Each record needs to be echoed exactly; can you do that?

## start MATERIAL FOR THE TASK

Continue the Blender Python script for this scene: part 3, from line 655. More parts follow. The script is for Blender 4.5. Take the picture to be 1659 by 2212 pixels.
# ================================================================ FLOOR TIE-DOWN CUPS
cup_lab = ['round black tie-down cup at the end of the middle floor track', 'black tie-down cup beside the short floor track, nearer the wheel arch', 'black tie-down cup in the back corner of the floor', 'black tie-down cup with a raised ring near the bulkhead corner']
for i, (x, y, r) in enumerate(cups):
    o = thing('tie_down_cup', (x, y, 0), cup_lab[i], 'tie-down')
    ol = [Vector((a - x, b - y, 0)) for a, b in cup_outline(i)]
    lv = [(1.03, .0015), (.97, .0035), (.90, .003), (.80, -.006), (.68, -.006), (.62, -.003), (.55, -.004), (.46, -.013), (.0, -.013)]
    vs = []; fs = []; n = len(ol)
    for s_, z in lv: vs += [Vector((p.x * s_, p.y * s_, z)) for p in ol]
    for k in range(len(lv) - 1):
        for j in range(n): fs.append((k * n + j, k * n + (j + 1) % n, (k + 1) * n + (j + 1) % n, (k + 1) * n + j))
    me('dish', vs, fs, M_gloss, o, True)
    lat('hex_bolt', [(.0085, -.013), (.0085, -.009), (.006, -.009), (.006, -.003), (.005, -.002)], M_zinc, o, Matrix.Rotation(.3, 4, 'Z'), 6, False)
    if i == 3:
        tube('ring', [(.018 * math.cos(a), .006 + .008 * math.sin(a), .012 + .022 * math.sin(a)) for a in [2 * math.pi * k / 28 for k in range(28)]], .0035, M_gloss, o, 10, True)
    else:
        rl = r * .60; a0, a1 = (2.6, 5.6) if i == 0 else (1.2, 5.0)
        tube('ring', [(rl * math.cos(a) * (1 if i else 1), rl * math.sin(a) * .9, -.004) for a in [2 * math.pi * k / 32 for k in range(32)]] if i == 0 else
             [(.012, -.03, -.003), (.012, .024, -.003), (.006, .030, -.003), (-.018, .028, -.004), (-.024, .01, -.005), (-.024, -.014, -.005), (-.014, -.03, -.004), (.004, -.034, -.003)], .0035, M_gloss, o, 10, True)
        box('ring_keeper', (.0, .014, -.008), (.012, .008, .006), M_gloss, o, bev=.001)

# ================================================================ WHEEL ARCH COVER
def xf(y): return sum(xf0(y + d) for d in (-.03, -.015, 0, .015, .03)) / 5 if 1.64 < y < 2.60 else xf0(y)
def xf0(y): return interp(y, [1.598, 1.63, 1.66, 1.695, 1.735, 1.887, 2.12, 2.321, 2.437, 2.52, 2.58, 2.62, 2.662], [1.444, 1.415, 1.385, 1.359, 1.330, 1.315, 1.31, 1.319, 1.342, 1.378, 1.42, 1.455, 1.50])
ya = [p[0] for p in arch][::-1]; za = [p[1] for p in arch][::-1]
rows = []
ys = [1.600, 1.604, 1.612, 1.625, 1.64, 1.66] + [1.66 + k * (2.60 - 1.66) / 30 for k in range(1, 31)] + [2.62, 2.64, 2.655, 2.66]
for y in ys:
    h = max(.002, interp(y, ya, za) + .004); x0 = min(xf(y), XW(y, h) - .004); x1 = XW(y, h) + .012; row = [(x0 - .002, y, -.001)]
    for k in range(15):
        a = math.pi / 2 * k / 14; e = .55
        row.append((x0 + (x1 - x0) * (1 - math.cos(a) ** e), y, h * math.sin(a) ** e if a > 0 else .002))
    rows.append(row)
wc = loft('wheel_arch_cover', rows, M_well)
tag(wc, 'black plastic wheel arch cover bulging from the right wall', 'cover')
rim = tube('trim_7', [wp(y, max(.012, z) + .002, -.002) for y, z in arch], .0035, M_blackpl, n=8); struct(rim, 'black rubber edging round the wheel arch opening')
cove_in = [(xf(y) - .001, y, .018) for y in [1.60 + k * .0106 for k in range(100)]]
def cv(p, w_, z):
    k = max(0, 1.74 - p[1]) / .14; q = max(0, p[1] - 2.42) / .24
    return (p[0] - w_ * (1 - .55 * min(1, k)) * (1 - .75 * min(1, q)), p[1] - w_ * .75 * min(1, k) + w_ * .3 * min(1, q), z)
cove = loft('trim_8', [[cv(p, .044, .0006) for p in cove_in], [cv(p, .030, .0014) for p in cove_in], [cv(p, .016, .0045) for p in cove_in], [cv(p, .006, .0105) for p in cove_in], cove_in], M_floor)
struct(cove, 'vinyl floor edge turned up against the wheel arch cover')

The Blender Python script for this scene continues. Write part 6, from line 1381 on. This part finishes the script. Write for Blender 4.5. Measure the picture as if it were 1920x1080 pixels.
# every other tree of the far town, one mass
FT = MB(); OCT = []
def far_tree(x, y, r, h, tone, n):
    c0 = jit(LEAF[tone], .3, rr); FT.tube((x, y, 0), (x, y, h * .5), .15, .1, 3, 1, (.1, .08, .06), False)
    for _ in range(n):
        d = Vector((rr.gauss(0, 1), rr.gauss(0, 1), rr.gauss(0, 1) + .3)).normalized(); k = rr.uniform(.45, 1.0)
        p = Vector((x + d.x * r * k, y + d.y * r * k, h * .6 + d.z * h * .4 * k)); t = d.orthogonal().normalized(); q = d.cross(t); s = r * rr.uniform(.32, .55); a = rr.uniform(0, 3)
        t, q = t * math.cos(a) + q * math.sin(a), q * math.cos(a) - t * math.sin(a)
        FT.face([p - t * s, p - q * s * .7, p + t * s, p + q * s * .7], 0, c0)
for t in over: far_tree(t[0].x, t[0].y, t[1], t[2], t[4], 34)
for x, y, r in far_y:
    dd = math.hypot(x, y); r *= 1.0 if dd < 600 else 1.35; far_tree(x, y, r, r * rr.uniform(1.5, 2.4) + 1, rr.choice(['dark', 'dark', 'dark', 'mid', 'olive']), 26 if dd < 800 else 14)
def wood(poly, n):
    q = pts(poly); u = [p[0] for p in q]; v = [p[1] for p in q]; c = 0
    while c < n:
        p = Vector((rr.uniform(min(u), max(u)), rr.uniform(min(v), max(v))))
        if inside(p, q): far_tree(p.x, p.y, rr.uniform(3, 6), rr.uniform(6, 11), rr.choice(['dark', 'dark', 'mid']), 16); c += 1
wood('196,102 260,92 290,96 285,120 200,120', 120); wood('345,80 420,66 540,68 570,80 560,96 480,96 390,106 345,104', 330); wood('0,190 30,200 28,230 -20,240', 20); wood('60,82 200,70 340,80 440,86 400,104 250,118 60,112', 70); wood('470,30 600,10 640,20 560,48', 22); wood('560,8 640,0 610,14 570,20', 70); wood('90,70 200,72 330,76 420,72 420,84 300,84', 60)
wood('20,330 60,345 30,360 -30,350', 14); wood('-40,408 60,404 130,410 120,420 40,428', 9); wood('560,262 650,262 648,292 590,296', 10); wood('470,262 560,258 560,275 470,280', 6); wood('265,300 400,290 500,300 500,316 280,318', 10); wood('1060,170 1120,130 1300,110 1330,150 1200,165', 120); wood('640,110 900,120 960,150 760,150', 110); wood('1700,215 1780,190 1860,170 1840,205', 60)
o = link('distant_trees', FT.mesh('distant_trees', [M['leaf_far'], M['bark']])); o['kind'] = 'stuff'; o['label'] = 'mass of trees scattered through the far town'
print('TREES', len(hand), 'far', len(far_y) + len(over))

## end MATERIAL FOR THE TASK

SOLUTION:
Continue the Blender Python script for this scene: part 3, from line 655. More parts follow. The script is for Blender 4.5. Take the picture to be 1659 by 2212 pixels.
# ================================================================ FLOOR TIE-DOWN CUPS
cup_lab = ['round black tie-down cup at the end of the middle floor track', 'black tie-down cup beside the short floor track, nearer the wheel arch', 'black tie-down cup in the back corner of the floor', 'black tie-down cup with a raised ring near the bulkhead corner']
for i, (x, y, r) in enumerate(cups):
    o = thing('tie_down_cup', (x, y, 0), cup_lab[i], 'tie-down')
    ol = [Vector((a - x, b - y, 0)) for a, b in cup_outline(i)]
    lv = [(1.03, .0015), (.97, .0035), (.90, .003), (.80, -.006), (.68, -.006), (.62, -.003), (.55, -.004), (.46, -.013), (.0, -.013)]
    vs = []; fs = []; n = len(ol)
    for s_, z in lv: vs += [Vector((p.x * s_, p.y * s_, z)) for p in ol]
    for k in range(len(lv) - 1):
        for j in range(n): fs.append((k * n + j, k * n + (j + 1) % n, (k + 1) * n + (j + 1) % n, (k + 1) * n + j))
    me('dish', vs, fs, M_gloss, o, True)
    lat('hex_bolt', [(.0085, -.013), (.0085, -.009), (.006, -.009), (.006, -.003), (.005, -.002)], M_zinc, o, Matrix.Rotation(.3, 4, 'Z'), 6, False)
    if i == 3:
        tube('ring', [(.018 * math.cos(a), .006 + .008 * math.sin(a), .012 + .022 * math.sin(a)) for a in [2 * math.pi * k / 28 for k in range(28)]], .0035, M_gloss, o, 10, True)
    else:
        rl = r * .60; a0, a1 = (2.6, 5.6) if i == 0 else (1.2, 5.0)
        tube('ring', [(rl * math.cos(a) * (1 if i else 1), rl * math.sin(a) * .9, -.004) for a in [2 * math.pi * k / 32 for k in range(32)]] if i == 0 else
             [(.012, -.03, -.003), (.012, .024, -.003), (.006, .030, -.003), (-.018, .028, -.004), (-.024, .01, -.005), (-.024, -.014, -.005), (-.014, -.03, -.004), (.004, -.034, -.003)], .0035, M_gloss, o, 10, True)
        box('ring_keeper', (.0, .014, -.008), (.012, .008, .006), M_gloss, o, bev=.001)

# ================================================================ WHEEL ARCH COVER
def xf(y): return sum(xf0(y + d) for d in (-.03, -.015, 0, .015, .03)) / 5 if 1.64 < y < 2.60 else xf0(y)
def xf0(y): return interp(y, [1.598, 1.63, 1.66, 1.695, 1.735, 1.887, 2.12, 2.321, 2.437, 2.52, 2.58, 2.62, 2.662], [1.444, 1.415, 1.385, 1.359, 1.330, 1.315, 1.31, 1.319, 1.342, 1.378, 1.42, 1.455, 1.50])
ya = [p[0] for p in arch][::-1]; za = [p[1] for p in arch][::-1]
rows = []
ys = [1.600, 1.604, 1.612, 1.625, 1.64, 1.66] + [1.66 + k * (2.60 - 1.66) / 30 for k in range(1, 31)] + [2.62, 2.64, 2.655, 2.66]
for y in ys:
    h = max(.002, interp(y, ya, za) + .004); x0 = min(xf(y), XW(y, h) - .004); x1 = XW(y, h) + .012; row = [(x0 - .002, y, -.001)]
    for k in range(15):
        a = math.pi / 2 * k / 14; e = .55
        row.append((x0 + (x1 - x0) * (1 - math.cos(a) ** e), y, h * math.sin(a) ** e if a > 0 else .002))
    rows.append(row)
wc = loft('wheel_arch_cover', rows, M_well)
tag(wc, 'black plastic wheel arch cover bulging from the right wall', 'cover')
rim = tube('trim_7', [wp(y, max(.012, z) + .002, -.002) for y, z in arch], .0035, M_blackpl, n=8); struct(rim, 'black rubber edging round the wheel arch opening')
cove_in = [(xf(y) - .001, y, .018) for y in [1.60 + k * .0106 for k in range(100)]]
def cv(p, w_, z):
    k = max(0, 1.74 - p[1]) / .14; q = max(0, p[1] - 2.42) / .24
    return (p[0] - w_ * (1 - .55 * min(1, k)) * (1 - .75 * min(1, q)), p[1] - w_ * .75 * min(1, k) + w_ * .3 * min(1, q), z)
cove = loft('trim_8', [[cv(p, .044, .0006) for p in cove_in], [cv(p, .030, .0014) for p in cove_in], [cv(p, .016, .0045) for p in cove_in], [cv(p, .006, .0105) for p in cove_in], cove_in], M_floor)
struct(cove, 'vinyl floor edge turned up against the wheel arch cover')

The Blender Python script for this scene continues. Write part 6, from line 1381 on. This part finishes the script. Write for Blender 4.5. Measure the picture as if it were 1920x1080 pixels.
# every other tree of the far town, one mass
FT = MB(); OCT = []
def far_tree(x, y, r, h, tone, n):
    c0 = jit(LEAF[tone], .3, rr); FT.tube((x, y, 0), (x, y, h * .5), .15, .1, 3, 1, (.1, .08, .06), False)
    for _ in range(n):
        d = Vector((rr.gauss(0, 1), rr.gauss(0, 1), rr.gauss(0, 1) + .3)).normalized(); k = rr.uniform(.45, 1.0)
        p = Vector((x + d.x * r * k, y + d.y * r * k, h * .6 + d.z * h * .4 * k)); t = d.orthogonal().normalized(); q = d.cross(t); s = r * rr.uniform(.32, .55); a = rr.uniform(0, 3)
        t, q = t * math.cos(a) + q * math.sin(a), q * math.cos(a) - t * math.sin(a)
        FT.face([p - t * s, p - q * s * .7, p + t * s, p + q * s * .7], 0, c0)
for t in over: far_tree(t[0].x, t[0].y, t[1], t[2], t[4], 34)
for x, y, r in far_y:
    dd = math.hypot(x, y); r *= 1.0 if dd < 600 else 1.35; far_tree(x, y, r, r * rr.uniform(1.5, 2.4) + 1, rr.choice(['dark', 'dark', 'dark', 'mid', 'olive']), 26 if dd < 800 else 14)
def wood(poly, n):
    q = pts(poly); u = [p[0] for p in q]; v = [p[1] for p in q]; c = 0
    while c < n:
        p = Vector((rr.uniform(min(u), max(u)), rr.uniform(min(v), max(v))))
        if inside(p, q): far_tree(p.x, p.y, rr.uniform(3, 6), rr.uniform(6, 11), rr.choice(['dark', 'dark', 'mid']), 16); c += 1
wood('196,102 260,92 290,96 285,120 200,120', 120); wood('345,80 420,66 540,68 570,80 560,96 480,96 390,106 345,104', 330); wood('0,190 30,200 28,230 -20,240', 20); wood('60,82 200,70 340,80 440,86 400,104 250,118 60,112', 70); wood('470,30 600,10 640,20 560,48', 22); wood('560,8 640,0 610,14 570,20', 70); wood('90,70 200,72 330,76 420,72 420,84 300,84', 60)
wood('20,330 60,345 30,360 -30,350', 14); wood('-40,408 60,404 130,410 120,420 40,428', 9); wood('560,262 650,262 648,292 590,296', 10); wood('470,262 560,258 560,275 470,280', 6); wood('265,300 400,290 500,300 500,316 280,318', 10); wood('1060,170 1120,130 1300,110 1330,150 1200,165', 120); wood('640,110 900,120 960,150 760,150', 110); wood('1700,215 1780,190 1860,170 1840,205', 60)
o = link('distant_trees', FT.mesh('distant_trees', [M['leaf_far'], M['bark']])); o['kind'] = 'stuff'; o['label'] = 'mass of trees scattered through the far town'
print('TREES', len(hand), 'far', len(far_y) + len(over))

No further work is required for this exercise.